A FRENCH physicist arrested last week while working at the world's largest atom smasher had told investigators that he corresponded over the Internet with a contact in North Africa's al-Qaida branch, a judicial official said yesterday.
The Internet exchange vaguely discussed plans for terror attacks, but nothing concrete was planned, the French judicial official said.
The 32-year-old Frenchman of Algerian origin was one of more than 7,000 scientists working on the Large Hadron Collider in Switzerland. He and his brother were taken into custody last Thursday in the French city of Vienne.
The brother was released from custody on Saturday, the official said.
The physicist was still being held in the Paris area yesterday, with no charges filed against him.
United States monitors picked up the Internet exchange between the scientist and his contact in the militant group, known as al-Qaida in the Islamic Maghreb, the judicial official said.

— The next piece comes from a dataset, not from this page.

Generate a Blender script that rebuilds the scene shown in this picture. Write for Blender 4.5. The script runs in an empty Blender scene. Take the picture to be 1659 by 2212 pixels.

At work, the physicist had no contact with anything that could be used for terrorism, the European Organization for Nuclear Research said.
The arrest has added to the woes of the US$10 billion particle collider.
The collider started up spectacularly in September 2008 with beams of particles flying in both directions on the first day of trying.
Nine days later, a massive electric failure related to a construction fault caused the entire machine to shut down.
It has been undergoing repairs almost ever since with the bill expected to total about 40 million Swiss francs (US$38.8 million) over the course of several years.